- **What needs to be done**:
Using the material below, copy every line where "pixels" appears.

- **Raw data**:
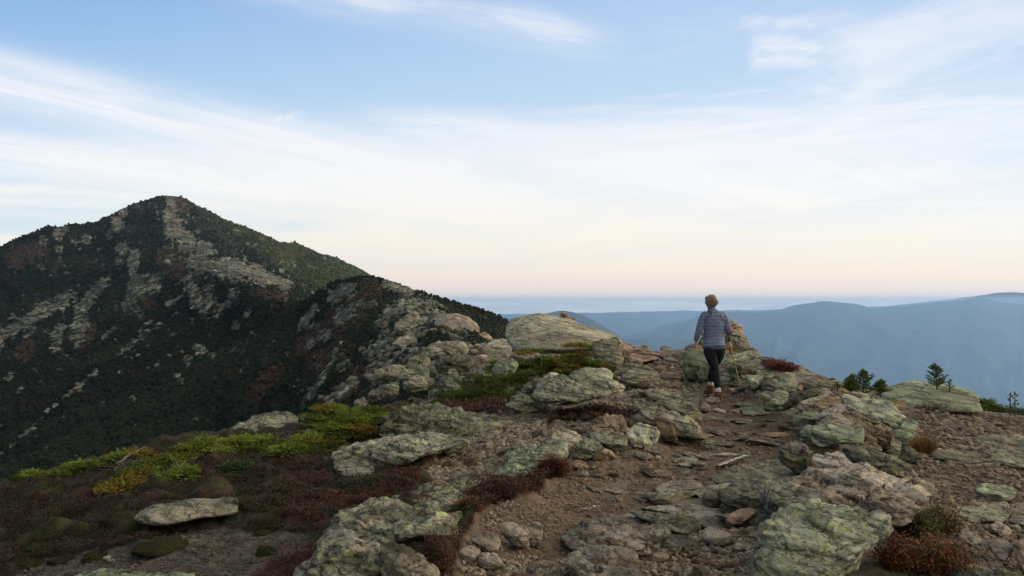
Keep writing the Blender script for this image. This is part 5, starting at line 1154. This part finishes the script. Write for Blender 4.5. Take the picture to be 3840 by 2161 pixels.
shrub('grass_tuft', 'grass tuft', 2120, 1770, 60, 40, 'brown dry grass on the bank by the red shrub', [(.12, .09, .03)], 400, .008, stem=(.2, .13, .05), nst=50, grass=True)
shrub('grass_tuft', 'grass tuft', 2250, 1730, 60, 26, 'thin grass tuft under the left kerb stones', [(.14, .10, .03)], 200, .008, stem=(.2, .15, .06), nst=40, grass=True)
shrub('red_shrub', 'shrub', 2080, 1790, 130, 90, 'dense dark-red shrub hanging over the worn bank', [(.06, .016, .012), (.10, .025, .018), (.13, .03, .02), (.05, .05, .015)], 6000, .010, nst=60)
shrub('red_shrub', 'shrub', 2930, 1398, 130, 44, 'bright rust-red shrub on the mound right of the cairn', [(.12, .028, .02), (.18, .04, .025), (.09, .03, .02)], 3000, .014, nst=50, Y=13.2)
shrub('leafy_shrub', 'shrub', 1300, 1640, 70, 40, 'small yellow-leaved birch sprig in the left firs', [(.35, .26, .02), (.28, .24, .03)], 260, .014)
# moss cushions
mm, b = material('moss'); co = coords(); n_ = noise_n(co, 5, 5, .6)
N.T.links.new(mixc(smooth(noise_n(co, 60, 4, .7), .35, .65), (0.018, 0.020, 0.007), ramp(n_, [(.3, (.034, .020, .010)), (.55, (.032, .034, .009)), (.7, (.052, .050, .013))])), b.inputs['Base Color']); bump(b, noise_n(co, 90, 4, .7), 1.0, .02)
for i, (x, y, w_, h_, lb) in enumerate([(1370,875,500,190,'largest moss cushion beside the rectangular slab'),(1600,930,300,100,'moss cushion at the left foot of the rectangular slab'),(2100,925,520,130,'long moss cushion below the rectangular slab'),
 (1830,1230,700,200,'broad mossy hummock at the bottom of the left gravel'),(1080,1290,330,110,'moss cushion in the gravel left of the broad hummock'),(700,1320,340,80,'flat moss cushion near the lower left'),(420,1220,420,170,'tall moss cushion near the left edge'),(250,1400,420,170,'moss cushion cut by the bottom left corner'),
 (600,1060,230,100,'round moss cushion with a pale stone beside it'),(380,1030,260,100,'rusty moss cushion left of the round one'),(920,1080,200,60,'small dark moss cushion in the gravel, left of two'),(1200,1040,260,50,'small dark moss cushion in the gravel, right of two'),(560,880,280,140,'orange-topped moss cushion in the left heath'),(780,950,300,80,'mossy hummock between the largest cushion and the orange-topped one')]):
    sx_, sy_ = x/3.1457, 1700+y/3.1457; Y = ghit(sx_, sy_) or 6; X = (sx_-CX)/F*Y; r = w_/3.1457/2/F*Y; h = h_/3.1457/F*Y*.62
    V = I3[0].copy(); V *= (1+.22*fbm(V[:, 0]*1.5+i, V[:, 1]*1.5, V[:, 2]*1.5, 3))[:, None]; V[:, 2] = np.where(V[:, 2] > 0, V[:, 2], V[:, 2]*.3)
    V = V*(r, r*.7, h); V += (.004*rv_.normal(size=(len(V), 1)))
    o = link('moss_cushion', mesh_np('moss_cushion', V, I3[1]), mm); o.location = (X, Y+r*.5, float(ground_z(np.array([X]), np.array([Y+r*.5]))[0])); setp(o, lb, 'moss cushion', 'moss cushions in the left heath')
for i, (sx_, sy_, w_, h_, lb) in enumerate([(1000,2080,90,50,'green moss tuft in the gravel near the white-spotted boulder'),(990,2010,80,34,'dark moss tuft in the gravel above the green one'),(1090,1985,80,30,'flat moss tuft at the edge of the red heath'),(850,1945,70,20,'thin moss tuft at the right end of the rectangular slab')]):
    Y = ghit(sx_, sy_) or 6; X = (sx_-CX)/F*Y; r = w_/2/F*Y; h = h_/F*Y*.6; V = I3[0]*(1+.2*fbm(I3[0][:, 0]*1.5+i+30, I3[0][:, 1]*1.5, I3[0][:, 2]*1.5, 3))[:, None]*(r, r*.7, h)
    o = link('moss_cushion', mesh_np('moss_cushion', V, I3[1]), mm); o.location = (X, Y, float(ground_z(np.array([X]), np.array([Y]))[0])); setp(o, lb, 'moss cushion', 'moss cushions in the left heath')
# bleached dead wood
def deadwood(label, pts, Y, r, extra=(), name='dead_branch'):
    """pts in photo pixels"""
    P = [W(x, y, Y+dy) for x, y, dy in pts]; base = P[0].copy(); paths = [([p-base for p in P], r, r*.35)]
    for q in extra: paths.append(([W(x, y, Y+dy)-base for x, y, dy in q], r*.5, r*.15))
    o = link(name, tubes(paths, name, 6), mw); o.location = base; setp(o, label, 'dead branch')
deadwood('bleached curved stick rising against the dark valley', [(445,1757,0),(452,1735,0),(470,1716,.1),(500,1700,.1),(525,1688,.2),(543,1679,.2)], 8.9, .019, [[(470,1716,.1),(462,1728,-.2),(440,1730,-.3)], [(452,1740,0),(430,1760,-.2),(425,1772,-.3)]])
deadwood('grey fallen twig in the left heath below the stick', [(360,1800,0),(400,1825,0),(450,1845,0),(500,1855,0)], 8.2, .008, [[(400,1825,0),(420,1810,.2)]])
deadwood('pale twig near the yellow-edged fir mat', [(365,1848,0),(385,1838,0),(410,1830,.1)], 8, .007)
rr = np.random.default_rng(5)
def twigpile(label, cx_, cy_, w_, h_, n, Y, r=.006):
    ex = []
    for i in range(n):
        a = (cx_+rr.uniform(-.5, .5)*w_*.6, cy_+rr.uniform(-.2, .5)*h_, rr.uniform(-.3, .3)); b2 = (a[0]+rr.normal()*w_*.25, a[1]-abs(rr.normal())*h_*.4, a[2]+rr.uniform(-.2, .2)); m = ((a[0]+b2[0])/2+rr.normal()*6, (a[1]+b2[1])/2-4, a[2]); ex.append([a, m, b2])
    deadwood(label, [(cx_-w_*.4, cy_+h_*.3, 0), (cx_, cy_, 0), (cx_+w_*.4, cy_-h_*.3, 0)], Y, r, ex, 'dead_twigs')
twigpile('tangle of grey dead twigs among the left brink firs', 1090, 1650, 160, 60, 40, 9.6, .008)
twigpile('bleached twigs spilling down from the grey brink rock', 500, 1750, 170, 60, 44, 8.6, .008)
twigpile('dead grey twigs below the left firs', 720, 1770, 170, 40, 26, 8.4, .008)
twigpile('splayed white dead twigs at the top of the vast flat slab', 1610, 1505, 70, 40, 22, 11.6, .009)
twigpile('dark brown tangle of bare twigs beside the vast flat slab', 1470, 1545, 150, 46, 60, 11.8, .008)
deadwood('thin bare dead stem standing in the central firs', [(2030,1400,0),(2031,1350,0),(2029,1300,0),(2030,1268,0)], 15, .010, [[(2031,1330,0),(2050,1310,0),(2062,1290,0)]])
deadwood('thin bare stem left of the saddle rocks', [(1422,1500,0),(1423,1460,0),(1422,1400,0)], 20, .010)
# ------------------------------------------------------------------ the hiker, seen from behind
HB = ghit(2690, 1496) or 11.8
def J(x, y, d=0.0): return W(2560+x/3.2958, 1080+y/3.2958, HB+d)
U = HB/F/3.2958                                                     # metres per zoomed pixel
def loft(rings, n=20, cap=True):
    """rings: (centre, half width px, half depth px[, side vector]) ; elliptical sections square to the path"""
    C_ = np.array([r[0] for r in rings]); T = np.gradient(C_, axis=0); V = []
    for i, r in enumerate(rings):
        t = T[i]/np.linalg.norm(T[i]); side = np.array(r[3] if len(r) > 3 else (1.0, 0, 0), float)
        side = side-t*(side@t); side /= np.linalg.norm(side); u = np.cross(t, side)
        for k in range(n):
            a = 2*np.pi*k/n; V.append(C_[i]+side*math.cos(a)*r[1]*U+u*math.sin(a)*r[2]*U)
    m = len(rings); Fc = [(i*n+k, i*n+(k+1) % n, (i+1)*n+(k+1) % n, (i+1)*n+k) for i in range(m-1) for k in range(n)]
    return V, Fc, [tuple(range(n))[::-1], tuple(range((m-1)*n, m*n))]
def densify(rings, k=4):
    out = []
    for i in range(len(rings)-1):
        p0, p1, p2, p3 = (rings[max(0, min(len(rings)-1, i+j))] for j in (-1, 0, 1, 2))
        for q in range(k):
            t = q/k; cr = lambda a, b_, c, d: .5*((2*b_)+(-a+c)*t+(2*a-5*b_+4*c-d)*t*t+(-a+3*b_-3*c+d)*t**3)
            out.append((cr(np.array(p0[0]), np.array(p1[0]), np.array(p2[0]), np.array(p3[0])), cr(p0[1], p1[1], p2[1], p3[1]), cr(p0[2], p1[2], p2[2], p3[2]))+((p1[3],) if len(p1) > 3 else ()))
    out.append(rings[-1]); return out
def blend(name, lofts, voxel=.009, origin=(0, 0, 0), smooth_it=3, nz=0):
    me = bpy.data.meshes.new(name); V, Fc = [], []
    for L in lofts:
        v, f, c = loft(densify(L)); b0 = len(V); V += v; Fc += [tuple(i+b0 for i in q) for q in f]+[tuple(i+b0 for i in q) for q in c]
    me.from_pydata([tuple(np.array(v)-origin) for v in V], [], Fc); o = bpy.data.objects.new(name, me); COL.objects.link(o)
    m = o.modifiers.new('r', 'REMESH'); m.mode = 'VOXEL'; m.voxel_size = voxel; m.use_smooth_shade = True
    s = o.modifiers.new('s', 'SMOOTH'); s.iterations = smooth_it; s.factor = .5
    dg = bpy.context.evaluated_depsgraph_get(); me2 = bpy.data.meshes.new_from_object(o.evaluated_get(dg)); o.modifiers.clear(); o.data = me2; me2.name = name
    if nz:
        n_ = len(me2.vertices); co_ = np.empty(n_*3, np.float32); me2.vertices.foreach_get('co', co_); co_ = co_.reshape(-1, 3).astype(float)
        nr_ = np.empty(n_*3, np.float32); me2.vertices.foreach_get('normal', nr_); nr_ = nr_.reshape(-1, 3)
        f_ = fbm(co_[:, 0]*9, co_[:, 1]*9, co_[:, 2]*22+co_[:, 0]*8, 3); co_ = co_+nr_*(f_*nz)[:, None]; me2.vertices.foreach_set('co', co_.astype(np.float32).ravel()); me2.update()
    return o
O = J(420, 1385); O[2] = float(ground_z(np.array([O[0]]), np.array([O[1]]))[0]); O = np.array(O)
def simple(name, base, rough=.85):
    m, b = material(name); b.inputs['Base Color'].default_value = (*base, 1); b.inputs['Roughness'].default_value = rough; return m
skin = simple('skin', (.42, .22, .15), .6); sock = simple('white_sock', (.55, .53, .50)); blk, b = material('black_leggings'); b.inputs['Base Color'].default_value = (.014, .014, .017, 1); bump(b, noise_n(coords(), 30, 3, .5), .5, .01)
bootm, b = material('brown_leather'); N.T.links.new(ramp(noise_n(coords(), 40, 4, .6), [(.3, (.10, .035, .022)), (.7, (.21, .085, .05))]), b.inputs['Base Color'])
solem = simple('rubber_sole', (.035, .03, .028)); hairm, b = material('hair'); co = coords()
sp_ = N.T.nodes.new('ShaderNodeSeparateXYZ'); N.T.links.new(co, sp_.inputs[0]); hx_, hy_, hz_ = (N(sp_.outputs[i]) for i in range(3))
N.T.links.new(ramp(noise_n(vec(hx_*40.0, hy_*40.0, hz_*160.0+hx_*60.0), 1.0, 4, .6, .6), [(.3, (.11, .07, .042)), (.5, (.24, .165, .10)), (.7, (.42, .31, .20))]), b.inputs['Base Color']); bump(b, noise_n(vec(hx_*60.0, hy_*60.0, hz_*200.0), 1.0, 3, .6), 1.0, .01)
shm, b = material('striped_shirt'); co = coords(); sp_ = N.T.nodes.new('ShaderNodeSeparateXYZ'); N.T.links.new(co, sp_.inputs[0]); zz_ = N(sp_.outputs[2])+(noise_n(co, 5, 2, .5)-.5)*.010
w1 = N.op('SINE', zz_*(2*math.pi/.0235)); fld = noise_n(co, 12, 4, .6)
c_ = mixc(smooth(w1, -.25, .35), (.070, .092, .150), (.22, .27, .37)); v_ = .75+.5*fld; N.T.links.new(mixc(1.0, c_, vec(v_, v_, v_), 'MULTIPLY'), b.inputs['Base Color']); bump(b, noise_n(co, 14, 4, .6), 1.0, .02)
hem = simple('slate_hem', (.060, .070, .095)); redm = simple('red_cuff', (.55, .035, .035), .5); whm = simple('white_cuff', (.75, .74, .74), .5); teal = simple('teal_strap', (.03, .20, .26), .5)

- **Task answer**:
Keep writing the Blender script for this image. This is part 5, starting at line 1154. This part finishes the script. Write for Blender 4.5. Take the picture to be 3840 by 2161 pixels.
    """pts in photo pixels"""